Friday, August 14, 2009

My mom and I whipped up a really yummy dish last night.
(Saying "whipped" in relation to food always makes me think of mashed potatoes. We didn't make mashed potatoes.)
A lot of fresh, healthy food. Food reminiscent of a spa.
Sometimes I think it would be fun to be a spa chef. Sometimes I think I'd like to be a group fitness instructor. My favorite show is Bones. I'm not very observant, but I am intrigued by all things gross (like organs, blood, and bones), and sometimes I think it would nice to have a job like that.

I don't know.
I don't want to teach English for the rest of my life. It's fine, but it's not entirely who I am.
At 18, I chose teaching because it would allow me to be positively involved in the lives of teenagers without getting paid to counsel them. I hated the idea of being paid to help people work through their problems when it seemed to me that most "counselors" worth talking to didn't charge. They were friends, mentors, family members.

I wanted to be mentor.
I liked English. I was naturally good at it, due mostly to the fact that I spent so much of my childhood squished into my bed and book-traveling to other worlds. My high school English teacher was fantastic and loved her students well. Teaching English surely was the way to go if I wanted to effect teenagers positively.

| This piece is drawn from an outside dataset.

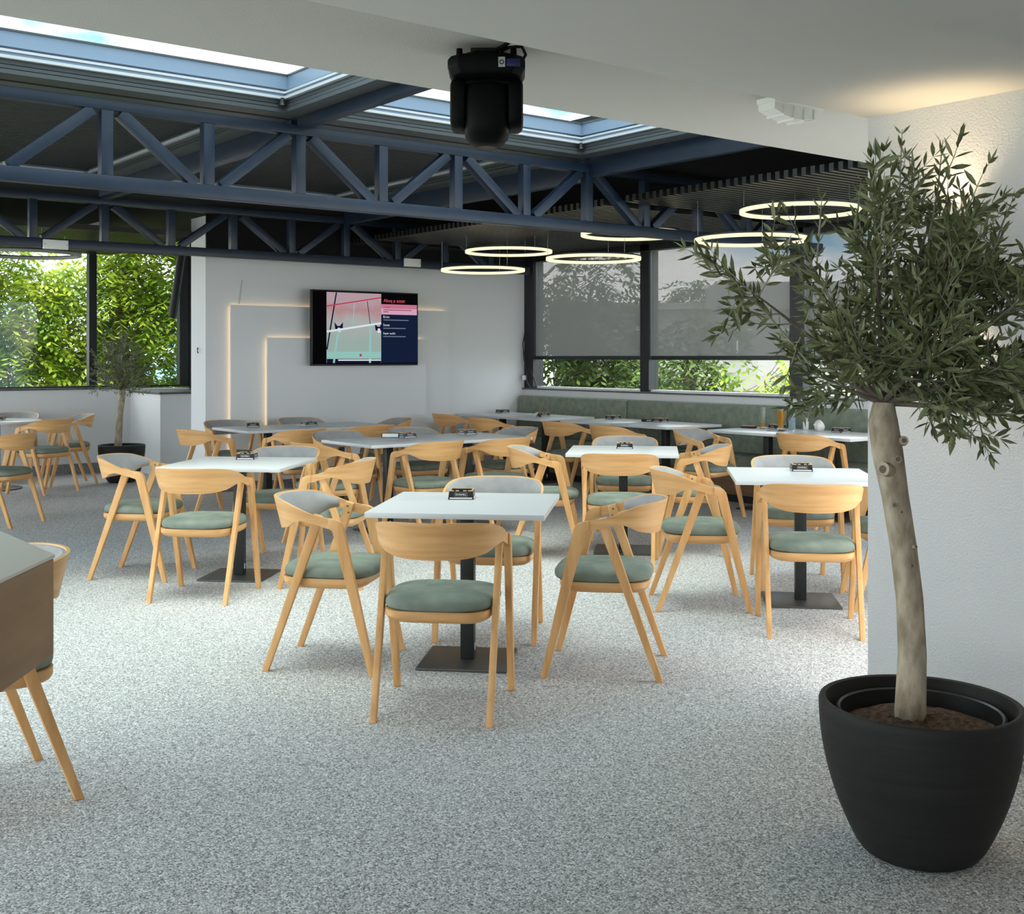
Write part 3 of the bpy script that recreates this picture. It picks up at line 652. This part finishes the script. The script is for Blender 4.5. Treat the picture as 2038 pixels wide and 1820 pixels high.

So, I went to college where I didn't really fit in with the English teacher crowd, because I didn't like most of what is considered to be classic English literature. (I'm still not a big fan of Shakespeare, by the way.) I learned to appreciate poetry, I wrote a lot of papers, and I came out with a degree in Secondary English Education.

Today, I am a teacher. Mission accomplished, right?

You know, the truth is, I can pick any of the above jobs, and the outcome will be similar (although sometimes I still think it would be so much fun to be a chef in a spa or a place like Ten Thousand Villages). I will like it, I will enjoy getting to know more people and building into their lives. But I just don't know that I'm going to be completely satisfied with a job.

Because when I get down to what I really want, outside of anyone else's expectations, or the expectations I imagine are on me, I want the same thing I've wanted since I was 16 years old.
I want to be a youth pastor's wife, and I want to be a mom.

Today, I am a youth pastor's wife. I didn't go to a Bible college in search of a husband, and I actually fell in love with Tim before he chose to be a youth pastor. But I have what I want. Kids to love and mentor and sometimes...mother.

Huh.

1 comment:

Meredith said...

Life is definitely funny and has a way of settling things. I'm glad you got your end-result!